* The exercise *
Work out the number of lines in the records that include the word "picture"; reply with that number alone.

* Provided entries *

•••••

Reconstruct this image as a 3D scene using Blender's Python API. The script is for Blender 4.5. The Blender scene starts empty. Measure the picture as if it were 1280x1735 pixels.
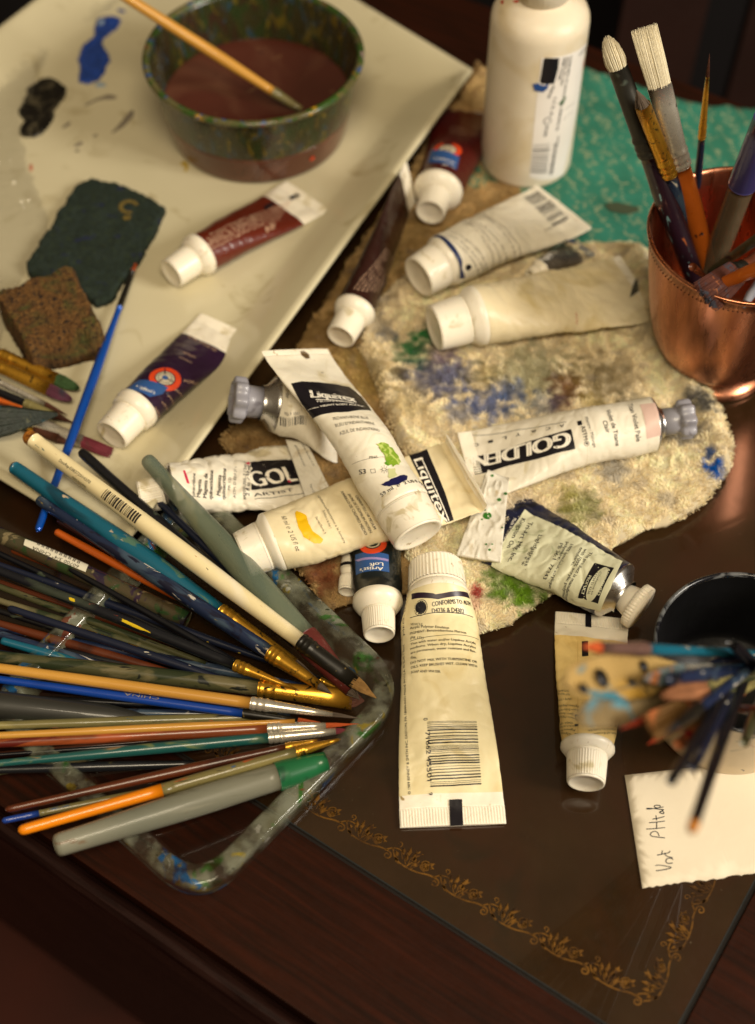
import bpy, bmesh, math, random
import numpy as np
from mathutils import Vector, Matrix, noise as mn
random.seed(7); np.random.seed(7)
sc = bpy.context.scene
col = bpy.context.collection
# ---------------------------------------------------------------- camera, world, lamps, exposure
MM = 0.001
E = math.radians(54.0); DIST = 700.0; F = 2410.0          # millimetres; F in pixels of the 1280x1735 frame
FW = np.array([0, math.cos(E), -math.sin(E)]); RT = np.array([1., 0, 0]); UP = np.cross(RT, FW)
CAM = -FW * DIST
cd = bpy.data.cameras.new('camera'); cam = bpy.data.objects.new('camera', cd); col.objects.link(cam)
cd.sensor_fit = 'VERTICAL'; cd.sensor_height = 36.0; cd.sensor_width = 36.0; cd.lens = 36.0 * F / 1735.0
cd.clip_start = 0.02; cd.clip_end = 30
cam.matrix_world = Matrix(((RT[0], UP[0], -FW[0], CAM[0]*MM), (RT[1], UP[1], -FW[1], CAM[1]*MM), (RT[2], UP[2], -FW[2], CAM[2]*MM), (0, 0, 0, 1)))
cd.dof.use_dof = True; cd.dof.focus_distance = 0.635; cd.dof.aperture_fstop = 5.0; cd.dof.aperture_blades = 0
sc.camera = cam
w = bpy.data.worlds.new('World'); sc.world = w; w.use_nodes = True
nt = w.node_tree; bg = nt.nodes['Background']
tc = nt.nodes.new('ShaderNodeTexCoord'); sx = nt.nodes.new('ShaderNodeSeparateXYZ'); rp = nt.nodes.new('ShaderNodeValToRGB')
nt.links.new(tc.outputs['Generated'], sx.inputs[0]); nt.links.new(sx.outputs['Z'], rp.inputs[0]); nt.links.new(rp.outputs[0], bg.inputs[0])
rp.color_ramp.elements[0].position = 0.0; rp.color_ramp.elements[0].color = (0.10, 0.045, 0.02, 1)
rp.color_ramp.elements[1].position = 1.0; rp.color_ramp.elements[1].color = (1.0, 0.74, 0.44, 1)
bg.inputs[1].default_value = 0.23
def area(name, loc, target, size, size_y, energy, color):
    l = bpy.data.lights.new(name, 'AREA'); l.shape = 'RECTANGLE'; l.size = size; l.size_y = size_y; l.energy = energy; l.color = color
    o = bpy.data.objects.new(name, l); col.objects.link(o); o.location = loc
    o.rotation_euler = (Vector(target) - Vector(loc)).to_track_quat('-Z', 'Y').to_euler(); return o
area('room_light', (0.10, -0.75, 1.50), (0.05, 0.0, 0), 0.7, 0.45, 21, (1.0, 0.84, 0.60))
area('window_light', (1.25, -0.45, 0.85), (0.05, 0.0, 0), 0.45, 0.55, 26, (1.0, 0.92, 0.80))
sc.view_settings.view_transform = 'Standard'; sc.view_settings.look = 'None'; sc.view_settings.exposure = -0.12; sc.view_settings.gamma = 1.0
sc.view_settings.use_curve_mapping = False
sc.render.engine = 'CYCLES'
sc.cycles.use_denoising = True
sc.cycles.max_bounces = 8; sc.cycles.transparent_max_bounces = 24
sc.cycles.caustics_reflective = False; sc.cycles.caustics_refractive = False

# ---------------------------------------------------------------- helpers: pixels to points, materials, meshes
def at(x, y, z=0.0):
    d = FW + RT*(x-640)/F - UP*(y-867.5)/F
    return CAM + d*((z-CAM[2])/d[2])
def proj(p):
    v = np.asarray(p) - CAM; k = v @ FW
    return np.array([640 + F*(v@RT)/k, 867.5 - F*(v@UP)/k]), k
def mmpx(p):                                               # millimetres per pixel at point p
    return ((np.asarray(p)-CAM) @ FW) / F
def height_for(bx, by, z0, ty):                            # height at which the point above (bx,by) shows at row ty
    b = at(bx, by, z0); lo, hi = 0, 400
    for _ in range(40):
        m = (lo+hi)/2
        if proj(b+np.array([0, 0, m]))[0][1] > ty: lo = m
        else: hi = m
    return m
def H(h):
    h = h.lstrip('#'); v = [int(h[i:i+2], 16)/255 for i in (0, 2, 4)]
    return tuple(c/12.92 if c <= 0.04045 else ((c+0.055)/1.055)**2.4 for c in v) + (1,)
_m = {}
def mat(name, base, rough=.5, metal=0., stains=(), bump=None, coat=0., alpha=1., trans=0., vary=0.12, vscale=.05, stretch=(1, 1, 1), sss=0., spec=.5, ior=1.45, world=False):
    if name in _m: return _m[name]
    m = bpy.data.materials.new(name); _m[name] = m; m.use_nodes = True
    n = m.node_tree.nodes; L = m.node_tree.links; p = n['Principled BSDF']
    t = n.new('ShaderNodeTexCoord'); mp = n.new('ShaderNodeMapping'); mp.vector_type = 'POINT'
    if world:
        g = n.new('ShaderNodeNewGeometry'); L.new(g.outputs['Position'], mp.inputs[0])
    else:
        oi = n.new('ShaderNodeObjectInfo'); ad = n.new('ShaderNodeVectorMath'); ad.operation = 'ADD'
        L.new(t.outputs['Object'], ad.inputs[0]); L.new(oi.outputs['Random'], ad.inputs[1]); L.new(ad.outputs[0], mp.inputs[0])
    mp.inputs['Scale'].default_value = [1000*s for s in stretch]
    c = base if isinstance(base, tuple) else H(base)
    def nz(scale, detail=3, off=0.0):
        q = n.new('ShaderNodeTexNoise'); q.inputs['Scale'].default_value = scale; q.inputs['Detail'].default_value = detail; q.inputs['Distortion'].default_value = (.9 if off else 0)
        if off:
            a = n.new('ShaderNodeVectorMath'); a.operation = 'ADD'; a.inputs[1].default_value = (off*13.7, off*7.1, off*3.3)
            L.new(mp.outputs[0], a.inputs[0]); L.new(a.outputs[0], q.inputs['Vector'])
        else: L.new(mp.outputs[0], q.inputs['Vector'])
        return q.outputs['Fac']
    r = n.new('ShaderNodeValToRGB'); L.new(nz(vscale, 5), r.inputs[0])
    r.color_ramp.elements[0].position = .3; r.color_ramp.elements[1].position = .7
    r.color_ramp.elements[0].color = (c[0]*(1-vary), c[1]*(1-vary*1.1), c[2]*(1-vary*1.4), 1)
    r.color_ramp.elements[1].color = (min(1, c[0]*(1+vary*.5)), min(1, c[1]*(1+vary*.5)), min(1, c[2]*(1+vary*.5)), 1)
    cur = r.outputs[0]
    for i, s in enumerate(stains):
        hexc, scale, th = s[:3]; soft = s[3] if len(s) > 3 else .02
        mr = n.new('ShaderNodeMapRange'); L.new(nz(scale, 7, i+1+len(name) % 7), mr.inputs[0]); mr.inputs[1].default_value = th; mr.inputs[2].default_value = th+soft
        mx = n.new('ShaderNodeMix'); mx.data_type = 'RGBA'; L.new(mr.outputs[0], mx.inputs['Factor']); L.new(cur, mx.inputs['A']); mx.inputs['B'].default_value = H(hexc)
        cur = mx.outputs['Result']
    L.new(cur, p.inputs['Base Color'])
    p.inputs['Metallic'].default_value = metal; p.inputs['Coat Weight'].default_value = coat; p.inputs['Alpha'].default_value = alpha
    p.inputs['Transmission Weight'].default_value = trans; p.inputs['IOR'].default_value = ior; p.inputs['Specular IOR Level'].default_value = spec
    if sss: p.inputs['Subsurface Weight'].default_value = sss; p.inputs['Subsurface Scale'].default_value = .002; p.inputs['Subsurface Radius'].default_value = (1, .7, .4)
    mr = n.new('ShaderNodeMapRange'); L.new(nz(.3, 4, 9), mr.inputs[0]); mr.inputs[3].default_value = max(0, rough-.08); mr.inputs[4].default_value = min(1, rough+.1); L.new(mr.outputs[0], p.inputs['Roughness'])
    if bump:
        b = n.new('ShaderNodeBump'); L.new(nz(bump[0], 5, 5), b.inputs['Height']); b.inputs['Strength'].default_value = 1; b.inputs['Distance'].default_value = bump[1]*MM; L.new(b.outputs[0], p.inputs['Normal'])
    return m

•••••

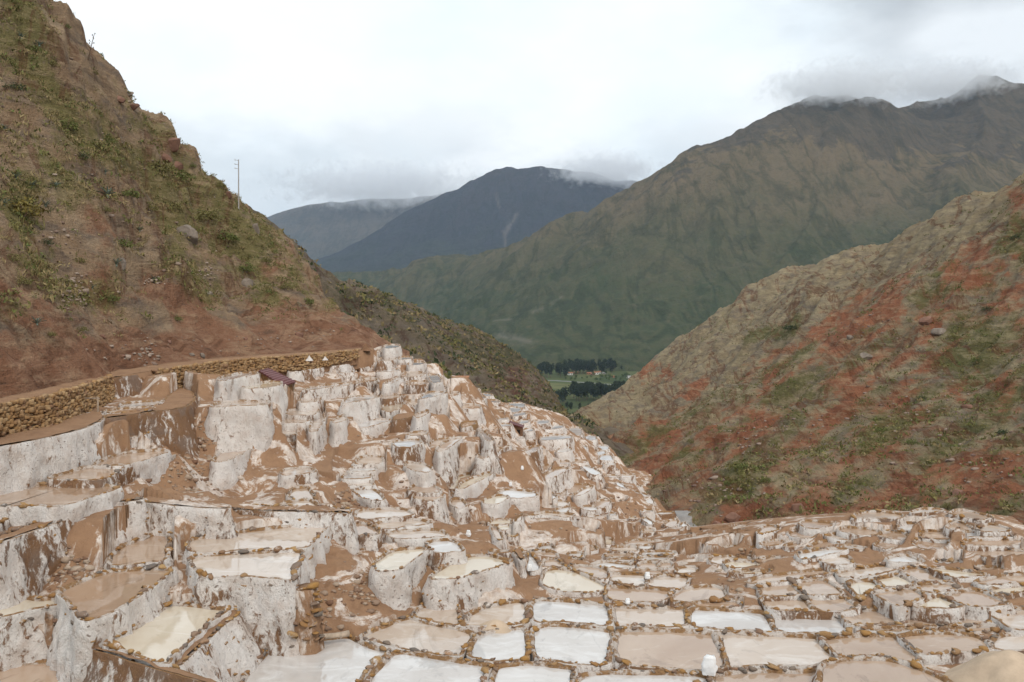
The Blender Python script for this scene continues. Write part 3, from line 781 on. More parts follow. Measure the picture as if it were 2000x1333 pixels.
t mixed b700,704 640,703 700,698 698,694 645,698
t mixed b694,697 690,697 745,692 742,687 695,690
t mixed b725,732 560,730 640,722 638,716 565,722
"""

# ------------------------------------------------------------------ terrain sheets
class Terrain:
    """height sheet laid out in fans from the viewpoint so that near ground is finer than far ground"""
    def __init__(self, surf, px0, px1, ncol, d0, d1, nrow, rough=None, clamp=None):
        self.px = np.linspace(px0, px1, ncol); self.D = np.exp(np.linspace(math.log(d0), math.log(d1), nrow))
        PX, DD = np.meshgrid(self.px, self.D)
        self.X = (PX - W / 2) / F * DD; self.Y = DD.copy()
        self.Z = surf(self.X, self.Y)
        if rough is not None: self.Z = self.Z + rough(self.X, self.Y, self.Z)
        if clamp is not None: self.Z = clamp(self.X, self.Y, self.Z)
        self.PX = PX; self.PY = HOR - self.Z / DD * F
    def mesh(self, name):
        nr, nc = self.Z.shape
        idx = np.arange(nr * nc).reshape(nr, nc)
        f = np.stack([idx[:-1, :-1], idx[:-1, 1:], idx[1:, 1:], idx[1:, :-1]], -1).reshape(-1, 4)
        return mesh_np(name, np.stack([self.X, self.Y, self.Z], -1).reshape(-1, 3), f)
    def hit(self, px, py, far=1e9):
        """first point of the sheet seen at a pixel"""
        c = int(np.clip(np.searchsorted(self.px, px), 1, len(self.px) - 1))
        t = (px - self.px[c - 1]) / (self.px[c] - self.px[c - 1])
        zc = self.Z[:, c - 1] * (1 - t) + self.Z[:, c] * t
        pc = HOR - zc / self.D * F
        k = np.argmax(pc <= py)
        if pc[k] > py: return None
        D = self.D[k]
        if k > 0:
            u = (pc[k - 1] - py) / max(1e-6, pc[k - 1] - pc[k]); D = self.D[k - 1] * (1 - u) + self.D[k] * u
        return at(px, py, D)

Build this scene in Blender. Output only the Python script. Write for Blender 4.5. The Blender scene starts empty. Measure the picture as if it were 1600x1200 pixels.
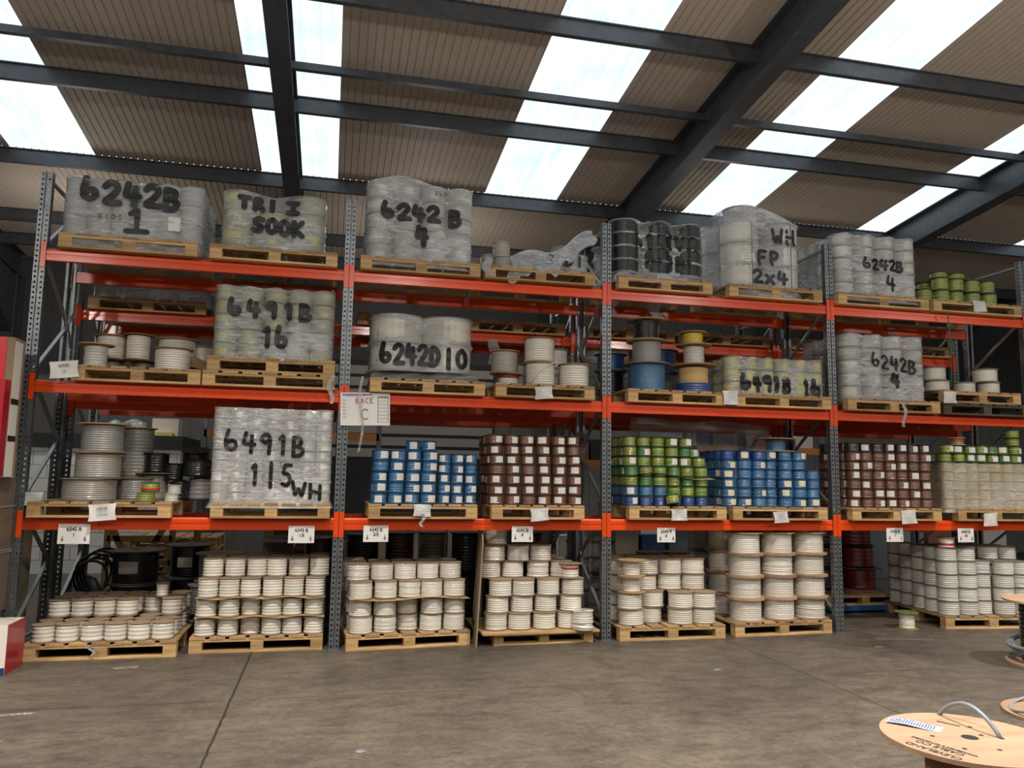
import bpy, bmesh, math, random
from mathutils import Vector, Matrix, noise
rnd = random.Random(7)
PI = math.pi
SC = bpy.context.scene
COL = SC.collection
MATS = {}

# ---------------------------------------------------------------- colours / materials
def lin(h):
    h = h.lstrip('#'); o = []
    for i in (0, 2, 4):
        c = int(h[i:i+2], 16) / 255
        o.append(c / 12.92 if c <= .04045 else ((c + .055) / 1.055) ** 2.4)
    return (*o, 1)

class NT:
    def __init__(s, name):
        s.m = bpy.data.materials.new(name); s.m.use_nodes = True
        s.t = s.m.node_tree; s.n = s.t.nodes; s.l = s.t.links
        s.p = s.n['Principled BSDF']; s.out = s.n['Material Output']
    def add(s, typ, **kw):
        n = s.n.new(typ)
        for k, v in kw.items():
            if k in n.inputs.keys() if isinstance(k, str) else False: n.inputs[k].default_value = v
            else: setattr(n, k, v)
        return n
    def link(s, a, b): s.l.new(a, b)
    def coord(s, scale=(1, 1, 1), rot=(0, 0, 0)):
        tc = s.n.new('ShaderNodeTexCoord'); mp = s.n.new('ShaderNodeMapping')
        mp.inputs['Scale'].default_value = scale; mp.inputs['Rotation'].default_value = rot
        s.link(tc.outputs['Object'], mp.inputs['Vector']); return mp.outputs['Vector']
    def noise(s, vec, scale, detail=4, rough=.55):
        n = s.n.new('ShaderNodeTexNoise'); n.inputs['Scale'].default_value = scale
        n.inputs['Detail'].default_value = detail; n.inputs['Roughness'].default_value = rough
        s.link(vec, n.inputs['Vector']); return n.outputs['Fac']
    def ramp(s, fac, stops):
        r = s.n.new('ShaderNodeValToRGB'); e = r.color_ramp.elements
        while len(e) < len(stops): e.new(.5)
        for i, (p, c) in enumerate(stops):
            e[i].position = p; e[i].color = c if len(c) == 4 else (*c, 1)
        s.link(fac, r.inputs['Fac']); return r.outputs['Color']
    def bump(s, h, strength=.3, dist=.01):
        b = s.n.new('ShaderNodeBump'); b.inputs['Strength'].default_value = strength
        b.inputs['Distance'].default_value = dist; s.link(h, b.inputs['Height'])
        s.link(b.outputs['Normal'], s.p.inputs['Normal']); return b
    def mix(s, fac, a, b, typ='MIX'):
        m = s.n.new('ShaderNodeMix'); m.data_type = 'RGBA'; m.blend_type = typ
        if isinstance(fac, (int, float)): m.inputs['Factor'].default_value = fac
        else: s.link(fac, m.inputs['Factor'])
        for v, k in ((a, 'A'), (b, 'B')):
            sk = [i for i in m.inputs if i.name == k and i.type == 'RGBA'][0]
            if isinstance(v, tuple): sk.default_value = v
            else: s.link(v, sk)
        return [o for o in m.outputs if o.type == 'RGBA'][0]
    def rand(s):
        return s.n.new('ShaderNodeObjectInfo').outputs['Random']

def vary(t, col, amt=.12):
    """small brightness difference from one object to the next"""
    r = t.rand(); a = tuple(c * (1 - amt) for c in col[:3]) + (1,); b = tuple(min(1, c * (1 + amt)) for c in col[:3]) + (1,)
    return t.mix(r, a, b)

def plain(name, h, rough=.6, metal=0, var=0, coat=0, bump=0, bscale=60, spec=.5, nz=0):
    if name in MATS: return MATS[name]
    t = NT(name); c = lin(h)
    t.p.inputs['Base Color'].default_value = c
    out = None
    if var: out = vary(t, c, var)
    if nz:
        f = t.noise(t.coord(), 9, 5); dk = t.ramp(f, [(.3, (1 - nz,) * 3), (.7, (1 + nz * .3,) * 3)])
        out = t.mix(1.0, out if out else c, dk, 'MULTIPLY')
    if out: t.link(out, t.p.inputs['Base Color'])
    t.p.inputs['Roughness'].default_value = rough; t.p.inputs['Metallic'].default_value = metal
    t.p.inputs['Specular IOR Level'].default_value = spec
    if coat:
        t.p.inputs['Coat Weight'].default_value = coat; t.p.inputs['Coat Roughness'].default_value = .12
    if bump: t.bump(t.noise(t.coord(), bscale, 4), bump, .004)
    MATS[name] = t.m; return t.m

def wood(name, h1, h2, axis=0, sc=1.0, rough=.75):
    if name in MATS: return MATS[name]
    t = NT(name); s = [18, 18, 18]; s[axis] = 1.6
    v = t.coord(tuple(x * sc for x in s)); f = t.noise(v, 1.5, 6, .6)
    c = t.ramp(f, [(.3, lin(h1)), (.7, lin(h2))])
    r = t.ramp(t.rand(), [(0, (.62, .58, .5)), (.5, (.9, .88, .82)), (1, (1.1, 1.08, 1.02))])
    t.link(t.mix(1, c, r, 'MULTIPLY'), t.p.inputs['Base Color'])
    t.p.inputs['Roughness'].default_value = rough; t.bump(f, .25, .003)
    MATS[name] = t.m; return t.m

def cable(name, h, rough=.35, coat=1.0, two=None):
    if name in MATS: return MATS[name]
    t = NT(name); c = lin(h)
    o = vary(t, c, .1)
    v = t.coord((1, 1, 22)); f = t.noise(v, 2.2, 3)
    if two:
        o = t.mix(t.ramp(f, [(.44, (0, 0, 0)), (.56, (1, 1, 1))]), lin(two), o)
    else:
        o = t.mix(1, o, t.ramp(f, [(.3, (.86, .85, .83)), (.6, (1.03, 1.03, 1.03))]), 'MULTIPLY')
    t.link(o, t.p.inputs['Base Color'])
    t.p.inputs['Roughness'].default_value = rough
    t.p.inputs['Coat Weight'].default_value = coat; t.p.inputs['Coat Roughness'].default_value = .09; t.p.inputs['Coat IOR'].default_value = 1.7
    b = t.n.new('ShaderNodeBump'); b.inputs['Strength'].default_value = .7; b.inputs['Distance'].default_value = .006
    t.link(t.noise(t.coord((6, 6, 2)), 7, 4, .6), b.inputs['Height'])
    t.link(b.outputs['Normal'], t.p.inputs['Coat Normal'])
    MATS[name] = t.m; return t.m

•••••

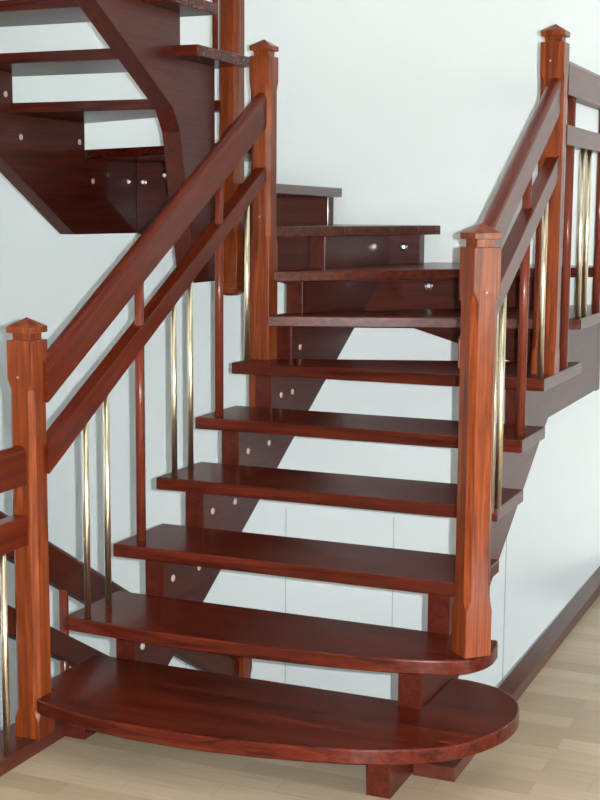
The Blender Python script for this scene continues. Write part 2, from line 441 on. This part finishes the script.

•••••

* Task result *
3